18 September 2025

India’s thaw in relations with China is nothing to fear

Lyle Goldstein

Indian Prime Minister Narendra Modi’s recent trip to China has rightly gotten the attention of many global strategists. Some in Washington seem especially concerned that Modi’s first trip to China since 2018 signals a potential rapprochement between New Delhi and Beijing, a development that could undermine many years of U.S. efforts to build up India as a counterweight to growing Chinese power in Asia.

Yet, it would be a major mistake to view this evident turnaround in China-India relations through a zero-sum lens (and thus as a problem for U.S. national security). American national interests will be well served if the two Asian giants can “bury the hatchet” on their decades-long border dispute, embrace compromise and return to more pragmatic bilateral relations.

For one, global trade and prosperity will be enhanced through much more extensive China-India trade linkages and, fundamentally, the world will not have to watch nervously as two nuclear-armed powers engage in regular, violent skirmishing. Most importantly, U.S. interests will be served by accepting the new multipolar world, including the distinct Chinese and Indian poles within that new global order.

China-India relations have never been warm in recent decades, but they became especially tense after a June 2020 skirmish in the Galwan Valley of the Himalayan mountains that forms the border between the two Asian giants. That incident was remarkable in two respects: first, there was a rather heavy loss of life on both sides, and second, because neither side resorted to the use of firearms.

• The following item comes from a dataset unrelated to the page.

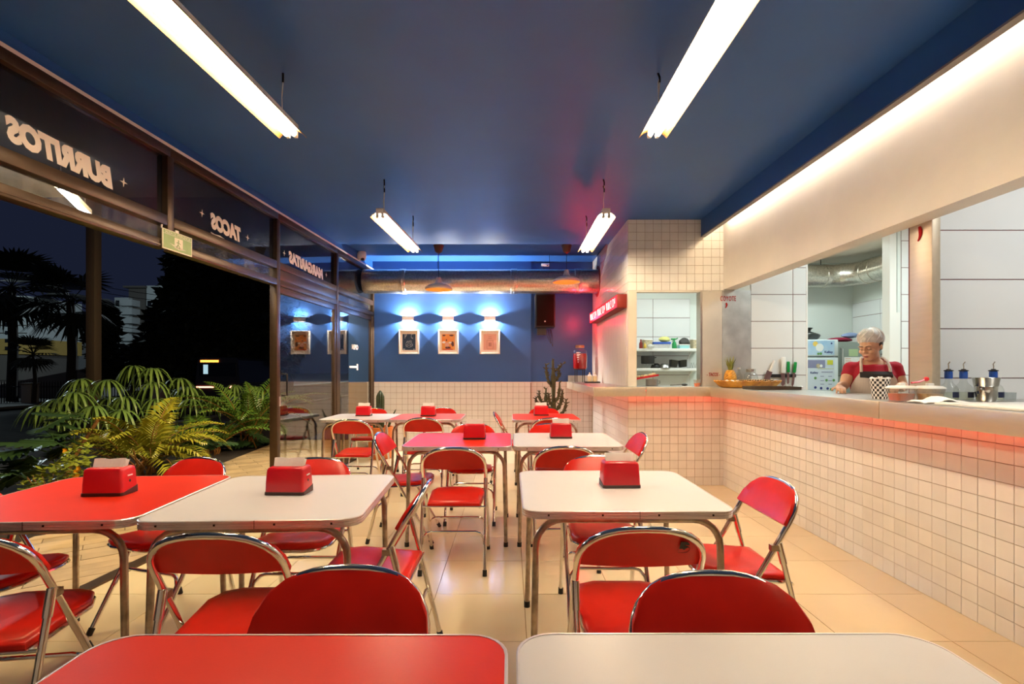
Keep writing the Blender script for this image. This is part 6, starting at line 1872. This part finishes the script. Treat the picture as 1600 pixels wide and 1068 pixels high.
# buildings
M_b1 = mat('pale_apartment_render', (0.42, 0.46, 0.46), 0.9)
M_b2 = mat('ochre_apartment_render', (0.40, 0.27, 0.07), 0.9)
M_b3 = mat('dark_apartment_render', (0.10, 0.09, 0.08), 0.9)
M_win = mat('dark_window_glass', (0.01, 0.012, 0.015), 0.15)
M_winlit = glow('lit_window', (0.85, 0.95, 1.0), 0.5)
bd1 = thing('apartment_building', 'pale apartment tower with ochre base at the picture edge', 'building', (aty(-10, 70), 70, -.1))
X0 = bd1.location.x
hx = lambda px, Y=70: aty(px, Y) - X0
hz = lambda py, Y=70: EYE-(py-CY)*Y/F+.1
MB().box(hx(-90), hx(42), 0, 9, hz(529), hz(462)).build('upper_wall', M_b1, bd1)
MB().box(hx(-90), hx(42), -.05, 9, hz(553), hz(529)).build('ochre_wall', M_b2, bd1)
MB().box(hx(-90), hx(36), .2, 9, -.1, hz(553)).build('base_wall', M_b3, bd1)
for py in (470, 482, 495, 508, 520): MB().box(hx(-90), hx(42)+.02, -.08, .02, hz(py)-.06, hz(py)+.06).build('floor_line', M_b3, bd1)
for k, (px, py) in enumerate(((12, 481), (12, 494.5), (12, 507), (12, 519.5), (12, 532), (12, 544))):
    w = MB().box(hx(px)-.28, hx(px)+.28, -.12, .0, hz(py)-.25, hz(py)+.25).build('window', M_win if k != 1 else M_winlit, bd1)
bd2 = thing('apartment_building', 'mid rise apartment block with balconies beyond the street in the centre', 'building', (aty(230, 90), 90, -.1))
X0 = bd2.location.x
hx2 = lambda px: aty(px, 90) - X0
hz2 = lambda py: EYE-(py-CY)*90/F+.1
MB().box(hx2(229), hx2(290), 0, 10, -.1, hz2(446)).build('wall', M_b1, bd2)
MB().box(hx2(197), hx2(229), .6, 10, -.1, hz2(450)).build('wall', M_b3, bd2)
MB().box(hx2(181), hx2(203), -.3, 10, -.1, hz2(465)).build('wall', M_b1, bd2)
MB().box(hx2(196), hx2(230), -.6, 10, hz2(450), hz2(447)).build('roof', M_b3, bd2)
rw = random.Random(4)
for row in range(6):
    py = 474+13.5*row
    MB().box(hx2(196), hx2(215), -1.4, .6, hz2(py+4)-.1, hz2(py+4)+1.0).build('balcony', M_b1, bd2)
    for px in (186, 192, 200, 206, 233.5, 258):
        lit = rw.random() < .3 and px in (200, 206)
        MB().box(hx2(px)-.35, hx2(px)+.35, -.36 if px < 196 else (-.04 if px > 229 else .55), .64 if 196 < px < 229 else .0, hz2(py)-.5, hz2(py)+.5).build('window', M_winlit if lit else M_win, bd2)
bd3 = thing('apartment_building', 'small dark apartment block between the fan palm and the tower', 'building', (aty(95, 85), 85, -.1))
X0 = bd3.location.x
hx3 = lambda px: aty(px, 85) - X0
hz3 = lambda py: EYE-(py-CY)*85/F+.1
MB().box(hx3(78), hx3(138), 0, 9, -.1, hz3(505)).build('wall', M_b1, bd3)
MB().box(hx3(42), hx3(78), .5, 9, -.1, hz3(508)).build('wall', mat('blue_grey_render', (0.10, 0.14, 0.20), 0.9), bd3)
for row in range(4):
    for px in (84, 92, 100, 126):
        MB().box(hx3(px)-.5, hx3(px)+.5, -.05, 0, hz3(516+9*row)-.35, hz3(516+9*row)+.35).build('window', M_win, bd3)
# parked van with lights
M_van = mat('dark_van_paint', (0.03, 0.032, 0.035), 0.3, coat=0.4)
M_amber = glow('amber_light', (1.0, 0.22, 0.03), 2.2)
M_redl = glow('red_tail_light', (1.0, 0.25, 0.16), 2.2)
M_blueb = glow('cold_interior_light', (0.5, 0.75, 0.85), 0.35)
van = thing('parked_van', 'dark van with amber and red lights parked beyond the plants', 'van', (aty(340, 20), 20.0, -.1))
VX = van.location.x
vx = lambda px: aty(px, 20) - VX
vz = lambda py: EYE-(py-CY)*20/F+.1
m = MB()
prof = [(-2.0, .35), (-2.0, 1.45), (-1.7, 2.0), (1.2, 2.0), (1.9, 1.25), (2.3, 1.1), (2.3, .35)]
def vring(y, k=1.0): return [(x, y, .35+(z-.35)*k) for x, z in prof]
mm = MB()
hw = (vx(375)-vx(305))/2
secs_ = [(0.0, .98), (.05, 1.0), (3.6, 1.0), (4.3, .62), (5.0, .55)]
rg = []
for y, k in secs_:
    tz = .35 + 1.55*k
    rg.append([(-hw*.96, y, .35), (-hw, y, .9), (-hw*.9, y, tz-.1), (-hw*.8, y, tz), (hw*.8, y, tz), (hw*.9, y, tz-.1), (hw, y, .9), (hw*.96, y, .35)])
mm.rings(rg, True, True, False).build('body', M_van, van)
MB().box(-hw*.82, hw*.82, -.015, .02, 1.15, 1.70).build('rear_window', M_win, van)
MB().box(-hw*.75, hw*.05, -.03, -.012, 1.715, 1.80).build('amber_lamp', M_amber, van)
MB().box(-hw*.62, -hw*.42, -.03, -.014, 1.25, 1.62).build('lit_pane', M_blueb, van)
MB().box(-hw*.94, hw*.0-.15, -.03, -.01, .70, .76).build('tail_light', M_redl, van)
MB().box(hw*.55, hw*.85, -.03, -.01, .70, .78).build('tail_light', M_redl, van)
for sx_ in (-1, 1):
    for y in (.8, 3.9):
        MB().tube([(sx_*hw*.75, y, .33), (sx_*hw*.97, y, .33)], .33, 20).build('wheel', M_rubber, van)
# power lines
pw = MB()
for k, (pa_, pb_, Y0, Y1) in enumerate((((-40, 405, 30), (440, 470, 44), 0, 0), ((-40, 415, 30), (440, 478, 44), 0, 0), ((-40, 470, 30), (440, 520, 44), 0, 0))):
    A, Bp = P3(*pa_), P3(*pb_)
    pts = [A.lerp(Bp, q/16) - Vector((0, 0, .8*math.sin(PI*q/16))) for q in range(17)]
    o = MB().tube(pts, .02, 5).build('power_line', M_iron); tag(o, ['power line, topmost of the three above the street', 'power line, middle of the three above the street', 'power line, lowest of the three above the street'][k], 'cable', 'power lines')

That latter point reflects an admirable level of restraint, but New Delhi opted to take strenuous measures to curb India’s diplomatic and economic contacts with China after the conflict. Indeed, New Delhi went much further than Washington in placing draconian restrictions against Chinese companies in the Indian market. As if to rub salt in the wound, it was Chinese-made missiles and fighters that scored victories for the Pakistan Air Force against Indian fighters during the early summer 2025 fighting over Kashmir. Thus, New Delhi’s decision to pursue a more conciliatory line on China comes as somewhat of a surprise.